415 Assessment of dynamical downscale ability to simulate intra-seasonal and interannual variation in East Asia

Thursday, 27 January 2011
Washington State Convention Center
Tomonori Sato, Hokkaido University, Sapporo, Japan; and Y. Xue

East and North Asia is a region where precipitation is strongly influenced by several factors, such as East Asian Summer Monsoon (EASM), mid-latitude storms, and local recycling of water whose contribution rate varies in intra-seasonal and interannual time scale. This study examines an ability of dynamical downscaling using mesoscale model for simulating precipitation features in East Asia, in particular North China and Mongolia. Several sensitivity experiments are also conducted to determine proper set of physical schemes for East China and Mongolian simulations.

Three-month-long simulations are conducted using WRF/ARW for warm season over 11 years from 1993 through 2003 in which NCEP2 reanalysis data is given as initial and boundary forcing. The experiments revealed that the dynamical downscaling is very effective for Mongolian region to reproduce detailed spatial pattern of precipitation when SSiB is adopted as land surface scheme. The correlation coefficient for JJA precipitation for Mongolia is significantly higher than other experiments using different land surface scheme.

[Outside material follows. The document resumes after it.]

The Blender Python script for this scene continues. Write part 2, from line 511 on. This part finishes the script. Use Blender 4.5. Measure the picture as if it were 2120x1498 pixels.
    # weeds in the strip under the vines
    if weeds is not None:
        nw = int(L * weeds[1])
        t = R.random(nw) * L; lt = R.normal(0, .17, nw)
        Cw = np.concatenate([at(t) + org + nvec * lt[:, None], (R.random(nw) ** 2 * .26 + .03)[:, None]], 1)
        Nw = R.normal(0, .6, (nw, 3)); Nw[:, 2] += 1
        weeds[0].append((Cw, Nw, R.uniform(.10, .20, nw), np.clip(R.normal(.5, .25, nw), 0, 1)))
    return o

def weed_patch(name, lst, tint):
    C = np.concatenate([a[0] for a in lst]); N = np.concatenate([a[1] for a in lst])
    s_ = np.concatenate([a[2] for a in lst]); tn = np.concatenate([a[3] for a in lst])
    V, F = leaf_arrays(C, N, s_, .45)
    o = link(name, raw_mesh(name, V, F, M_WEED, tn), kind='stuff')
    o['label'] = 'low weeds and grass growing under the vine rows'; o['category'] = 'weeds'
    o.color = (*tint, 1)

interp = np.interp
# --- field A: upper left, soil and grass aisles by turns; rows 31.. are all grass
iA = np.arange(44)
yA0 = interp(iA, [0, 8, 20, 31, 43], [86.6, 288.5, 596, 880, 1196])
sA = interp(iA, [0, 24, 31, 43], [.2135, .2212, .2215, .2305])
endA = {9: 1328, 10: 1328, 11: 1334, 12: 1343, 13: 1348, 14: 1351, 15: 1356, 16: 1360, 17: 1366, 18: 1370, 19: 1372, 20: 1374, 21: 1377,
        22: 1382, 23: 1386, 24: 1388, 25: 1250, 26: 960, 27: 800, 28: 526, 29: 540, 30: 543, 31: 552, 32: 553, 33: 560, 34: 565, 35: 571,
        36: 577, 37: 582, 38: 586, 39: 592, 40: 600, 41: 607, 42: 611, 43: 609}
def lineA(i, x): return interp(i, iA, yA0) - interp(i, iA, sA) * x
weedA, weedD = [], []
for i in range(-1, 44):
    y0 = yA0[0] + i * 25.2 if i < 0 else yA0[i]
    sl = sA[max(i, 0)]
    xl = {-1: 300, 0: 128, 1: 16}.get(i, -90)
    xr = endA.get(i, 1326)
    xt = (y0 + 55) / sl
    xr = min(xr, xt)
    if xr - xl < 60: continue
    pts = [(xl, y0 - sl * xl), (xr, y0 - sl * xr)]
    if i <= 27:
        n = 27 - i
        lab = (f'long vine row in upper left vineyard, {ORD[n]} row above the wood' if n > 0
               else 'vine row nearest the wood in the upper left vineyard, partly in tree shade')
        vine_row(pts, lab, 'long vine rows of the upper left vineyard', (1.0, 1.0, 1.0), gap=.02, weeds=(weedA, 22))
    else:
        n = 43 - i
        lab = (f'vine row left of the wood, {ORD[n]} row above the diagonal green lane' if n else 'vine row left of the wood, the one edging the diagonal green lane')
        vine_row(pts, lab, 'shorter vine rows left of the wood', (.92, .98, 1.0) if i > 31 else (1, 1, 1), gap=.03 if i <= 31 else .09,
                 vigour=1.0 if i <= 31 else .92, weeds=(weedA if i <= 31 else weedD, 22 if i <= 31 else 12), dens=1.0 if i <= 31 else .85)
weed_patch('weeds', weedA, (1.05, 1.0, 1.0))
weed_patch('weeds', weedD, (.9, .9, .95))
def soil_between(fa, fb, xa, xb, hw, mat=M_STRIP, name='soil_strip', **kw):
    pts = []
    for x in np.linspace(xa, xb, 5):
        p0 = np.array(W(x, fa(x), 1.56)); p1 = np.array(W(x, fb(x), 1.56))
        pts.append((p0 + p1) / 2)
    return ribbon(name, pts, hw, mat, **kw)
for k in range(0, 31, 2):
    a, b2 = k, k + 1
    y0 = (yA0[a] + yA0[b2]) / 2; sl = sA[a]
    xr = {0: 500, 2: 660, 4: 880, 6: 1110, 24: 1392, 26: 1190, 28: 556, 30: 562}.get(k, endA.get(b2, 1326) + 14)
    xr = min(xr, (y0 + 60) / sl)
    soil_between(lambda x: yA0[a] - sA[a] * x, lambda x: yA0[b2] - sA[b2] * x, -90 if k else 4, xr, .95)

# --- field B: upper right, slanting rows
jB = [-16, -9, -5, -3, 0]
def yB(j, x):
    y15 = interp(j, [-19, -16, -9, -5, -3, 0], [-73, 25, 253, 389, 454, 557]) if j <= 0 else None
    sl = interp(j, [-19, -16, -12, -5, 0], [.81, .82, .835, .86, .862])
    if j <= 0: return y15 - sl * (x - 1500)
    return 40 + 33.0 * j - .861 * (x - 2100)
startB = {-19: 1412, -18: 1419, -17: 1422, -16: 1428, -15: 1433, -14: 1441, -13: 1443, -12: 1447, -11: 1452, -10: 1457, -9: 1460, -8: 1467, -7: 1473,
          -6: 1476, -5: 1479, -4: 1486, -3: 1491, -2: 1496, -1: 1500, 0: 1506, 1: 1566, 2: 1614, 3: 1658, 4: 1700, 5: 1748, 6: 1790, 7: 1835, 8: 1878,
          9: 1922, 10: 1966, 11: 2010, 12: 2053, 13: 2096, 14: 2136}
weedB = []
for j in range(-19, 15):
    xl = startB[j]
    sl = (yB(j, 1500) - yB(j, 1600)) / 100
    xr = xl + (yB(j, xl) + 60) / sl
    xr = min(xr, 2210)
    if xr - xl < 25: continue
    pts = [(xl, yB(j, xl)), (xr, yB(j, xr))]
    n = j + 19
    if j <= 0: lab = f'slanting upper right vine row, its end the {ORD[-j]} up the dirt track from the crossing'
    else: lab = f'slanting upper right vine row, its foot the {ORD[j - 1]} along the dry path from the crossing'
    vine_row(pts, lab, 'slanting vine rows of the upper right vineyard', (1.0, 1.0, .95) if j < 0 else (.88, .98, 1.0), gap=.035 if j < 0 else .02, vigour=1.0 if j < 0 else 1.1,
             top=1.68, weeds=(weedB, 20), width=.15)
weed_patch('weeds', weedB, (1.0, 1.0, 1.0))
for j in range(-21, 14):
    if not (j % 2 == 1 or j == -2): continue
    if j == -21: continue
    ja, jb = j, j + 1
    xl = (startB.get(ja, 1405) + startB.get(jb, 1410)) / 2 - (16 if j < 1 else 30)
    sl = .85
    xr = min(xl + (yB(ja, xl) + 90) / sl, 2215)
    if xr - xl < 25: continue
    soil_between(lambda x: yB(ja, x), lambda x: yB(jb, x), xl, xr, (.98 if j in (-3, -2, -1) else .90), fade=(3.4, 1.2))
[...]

Most experiments show large bias in total precipitation for Mongolia. Sensitivity experiment using realistic initial soil moisture, in which GSWP dataset is adopted, leads to reduce precipitation bias significantly. This soil moisture correction is also effective to improve intra-seasonal variation of precipitation in East China area by improving southerly flow in lower troposphere by EASM. From these experiments, we conclude that land surface process is crucially important for simulating EASM and inland area in Eurasian continent.